Whatever quibbles one might ultimately have with Marty's research methodology, *it is indisputable that Elmer-DeWitt misreports it here*. For one thing, Rimm had *not* "put together a picture collection" totalling nearly a million images -- the most he claimed to have done was to have collected that many *descriptions* of images. Indeed, the whole thrust (so to speak) of Marty's "study" is analysis of the descriptions, not of the images themselves. For another thing, Marty himself hadn't tracked 6.4 million downloads -- instead, he simply claimed to have totalled the tracking data assembled by the sysops of adult-oriented computer bulletin-board systems.

And finally, of course, the Rimm study ultimately contained little new data about "computer networks" -- instead, the primary source of Rimm's data was, purportedly those same adult BBSs, most of which are unnetworked.

But Marty is never one to let a few inconvenient facts get in the way of a convenient alliance, and it seems likely that his praise of Elmer-DeWitt is what won the Time writer over.

Which brings us to the second, and to me far more interesting, quotation from the Hotwired interview with Elmer-DeWitt.

Quote 2:

HOTWIRED: Is there a link from some conservative group, like the Christian Coalition, to this study?

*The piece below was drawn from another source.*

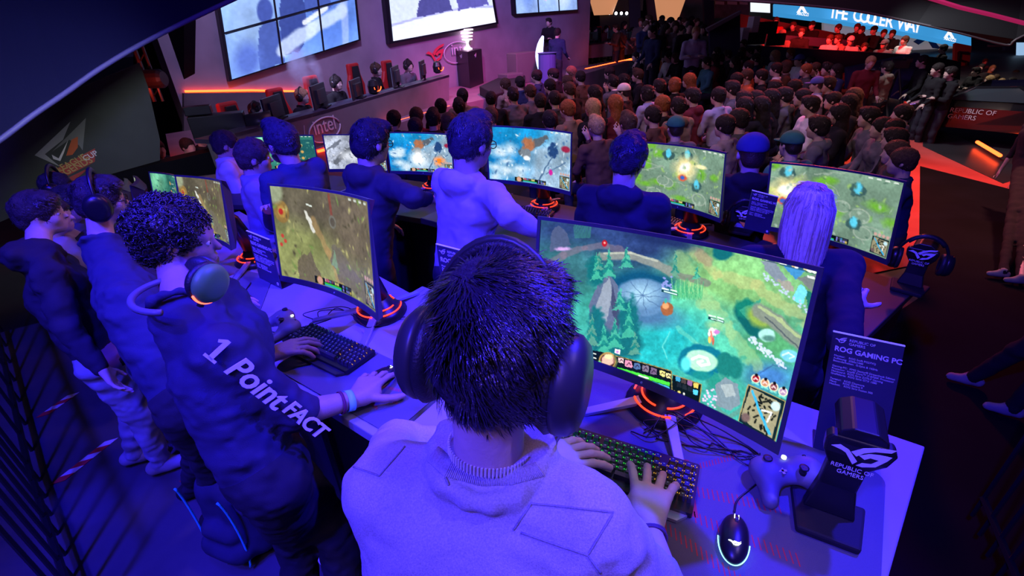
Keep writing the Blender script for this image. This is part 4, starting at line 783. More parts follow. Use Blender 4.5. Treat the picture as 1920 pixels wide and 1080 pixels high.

ELMER-DEWITT: No, there wasn't. Rimm - I didn't even ask him; he volunteered - said "we talked to just about everybody; the one group I didn't want to talk to was the Christian Coalition." He never had any contact with them. There's been a lot of speculation on The Well, that "geez, this must have been funded by the Christian Coalition; they must have given Ralph Reed early access to it." As near as I can tell, that's just the kind of crazy talk that goes on The Well.

Given that there is now strong evidence that the Christian Coalition and other right-wing antiporn acitivists had advance, detailed knowledge of the study and its likely impact (and perhaps even of the Time cover story), one can only wonder why Rimm "volunteered" that tidbit to Elmer-DeWitt. In retrospect, it seems likely that the comment put Elmer-DeWitt off the trail -- his own piece on the Rimm study never mentions the Christian Coalition -- while at the same time convincing the Time writer of Rimm's libertarian bonafides.

If that was what Rimm's intentions were, there's no doubt this tactic worked. But it does give rise to a fascinating question: if Rimm did in fact have prior contacts with the antiporn activists of the religious right -- as he clearly did with the feminist antiporn activists -- one can only wonder how he pitched his study to them.

As yet, none of that segment of the antiporn contingent -- not even Deen Kaplan, the vice president of the National Coalition for the Protection of Families and Children who is also an editor of the Georgetown Law Journal -- are telling.